Ditch the factory tie rod that uses the adjusting sleeve in favor of a length of DOM tube that is threaded on each end (right hand on one end and left hand on the other so that you can adjust without having to remove either end) then use the proper TRE for your application. This is the STRONGEST method available.
 
My heim joints are double sheered...:popcorn:

But yeah, if you want to run heims get some double sheer arms and do high/crossover and a drag link that wont stop you from turning when drooped...
 
Or, you could build a tie rod and get threaded tre's as well... Tap the tie rod or use weld in bungs with jam nuts...
 
My heim joints are double sheered...:popcorn:

But yeah, if you want to run heims get some double sheer arms and do high/crossover and a drag link that wont stop you from turning when drooped...

Not many people take the effort to do that but even then a Heim joint wears out ALOT quicker than any TRE/DLE will.
 
Not many people take the effort to do that but even then a Heim joint wears out ALOT quicker than any TRE/DLE will.


I picked my heims up from a local fab shop that builds tube buggies to race the King of Hammers... I'm hoping they will last a decent amount of time, but with my set up a tre would never work...

He has options, he just needs to do some more research... He'll get it though...
 
I have never used a Heim joint because of the failure rate and being in single sheer they ARE NOT anywhere near as strong.
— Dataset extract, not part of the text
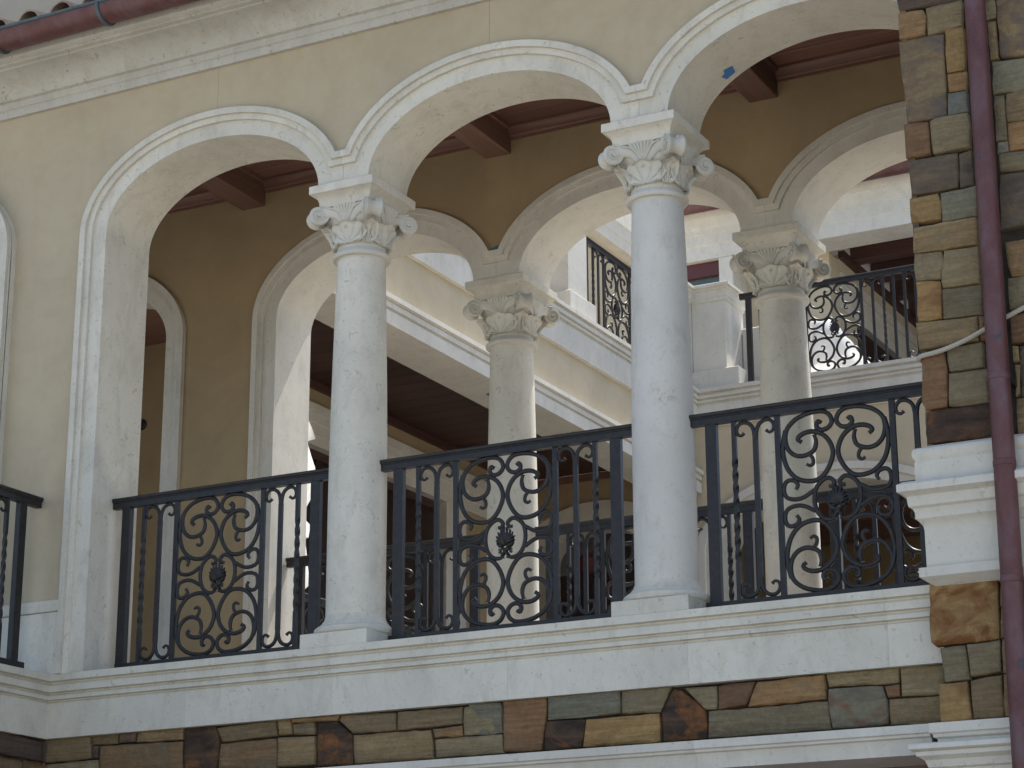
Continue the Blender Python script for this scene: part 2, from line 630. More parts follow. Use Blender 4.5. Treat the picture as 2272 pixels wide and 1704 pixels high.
# sills: front one turns towards the camera at the left
def sill_prof(f=1.0):
    return [(-0.30, 0.0), (0.047, 0.0), (0.047, -0.042), (0.016, -0.046), (0.014, -0.054), (0.026, -0.066), (0.030, -0.100), (0.030, -0.107), (0.002, -0.110), (0.001, -0.117), (0.012, -0.128), (0.016, -0.146), (0.016, -0.152), (-0.010, -0.155), (-0.010, -0.163), (0.0, -0.172), (0.0, -0.388), (-0.30, -0.388)]


sill = thing('stone_sill', 'long pale stone sill with stepped edge under the front railings', 'sill', (0, 0, -0.388))
XR0 = -2.094
MB().sweep([(XR0, -1.35), (XR0, 0.022), (-1.05, 0.022)], sill_prof()).obj('sill_block', M['lime'], sill, 25)
xs = [-1.05, -0.02, 1.12, 2.20, 3.30, 4.2]
for a, b in zip(xs[:-1], xs[1:]):
    MB().sweep([(a + 0.0004, 0.022), (b - 0.0004, 0.022)], sill_prof()).obj('sill_block', M['lime'], sill, 25)
MB().sweep([(XR0, -3.2), (XR0, -1.353)], sill_prof()).obj('sill_block', M['lime'], sill, 25)
bal = MB().box(-7.0, XR0 - 0.29, -3.2, 0.3, -0.386, -0.003).obj('balcony_slab', M['lime'])
tag(bal, 'stone balcony slab projecting at the far left edge', 'balcony')
fl = MB().box(-7.0, 4.2, 0.325, Y2 + 0.50, -0.386, -0.003).obj('gallery_floor', M['floor'])
fl['kind'] = 'structure'
bs_ = thing('stone_sill', 'courtyard side sill behind the back railings', 'sill', (0, Y2 + YB, -0.388))
MB().box(-7.0, 4.2, Y2 + 0.503, Y2 + 0.56, -0.388, 0.0).obj('sill_block', M['lime_clean'], bs_, 25)

# cornice
cor = thing('cornice', 'pale stone cornice running up under the maroon gutter', 'cornice', (0, 0, 3.86))
cp = [(-0.05, 3.862), (0.030, 3.862), (0.034, 3.872), (0.034, 3.914), (0.046, 3.920), (0.050, 3.962), (0.075, 3.968), (0.079, 3.985), (0.094, 4.010), (0.125, 4.042), (0.170, 4.068), (0.225, 4.084), (0.265, 4.088), (0.265, 4.102), (0.298, 4.106), (0.300, 4.118), (0.330, 4.124), (0.345, 4.134), (0.345, 4.30), (-0.05, 4.30)]
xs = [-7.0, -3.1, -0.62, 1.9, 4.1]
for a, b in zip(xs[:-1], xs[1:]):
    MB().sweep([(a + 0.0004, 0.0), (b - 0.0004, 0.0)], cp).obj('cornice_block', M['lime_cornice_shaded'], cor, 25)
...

Ditch the factory tie rod that uses the adjusting sleeve in favor of a length of DOM tube that is threaded on each end (right hand on one end and left hand on the other so that you can adjust without having to remove either end) then use the proper TRE for your application. This is the STRONGEST method available.

Doing it. i never even thought of that. =]
Maybe because it was one of those things that was too obvious.

But i'll definitely just go that route. Sounds pretty tough.
 
Just make sure you use a jam nut to keep the TRE's from moving once you have the toe adjustment set.
 
I have never used a Heim joint because of the failure rate and being in single sheer they ARE NOT anywhere near as strong.

Stock TRE's are single shear. The big difference is they are in a tapered bore in the knuckle to insure that they don't have any play in that portion of the system. If you drill a hole in the knuckle for a bolt (say, if you were going to heims) it will have a little slop that will get bigger and bigger as time goes on.


Ditch the factory tie rod that uses the adjusting sleeve in favor of a length of DOM tube that is threaded on each end (right hand on one end and left hand on the other so that you can adjust without having to remove either end) then use the proper TRE for your application. This is the STRONGEST method available.

Also not true, depends on the size, material etc of the heim chosen. They could easily be stronger than the stock TRE.


The big reasons to stay away from Heims are that they wear out much faster than the stock TRE's and they aren't meant to be mounted in single shear which means either deal with steering that may not be tight (and will wear out the knuckle eventually) or make a tab on the knuckle to allow double shear.
 
Stock TRE's are single shear. The big difference is they are in a tapered bore in the knuckle to insure that they don't have any play in that portion of the system. If you drill a hole in the knuckle for a bolt (say, if you were going to heims) it will have a little slop that will get bigger and bigger as time goes on.




Also not true, depends on the size, material etc of the heim chosen. They could easily be stronger than the stock TRE.


The big reasons to stay away from Heims are that they wear out much faster than the stock TRE's and they aren't meant to be mounted in single shear which means either deal with steering that may not be tight (and will wear out the knuckle eventually) or make a tab on the knuckle to allow double shear.

I already knew all of that.

I still disagree that ANY heim mounted in single sheer is stronger than a TRE.
 
I already knew all of that.

I still disagree that ANY heim mounted in single sheer is stronger than a TRE.

Well i might just double sheer it.
That sounds like one of those "do it while you have your **** apart" situations.
 
Well i might just double sheer it.
That sounds like one of those "do it while you have your **** apart" situations.

Unless it is a dedicated trail rig (and you carry spares) I would not suggest using heim joints. It's not like you can go to just any parts store or hardware store (not that I would ever buy a cheap heim from either) and buy a heim joint if/when one fails. :deal:

It's your rig though so do as you wish.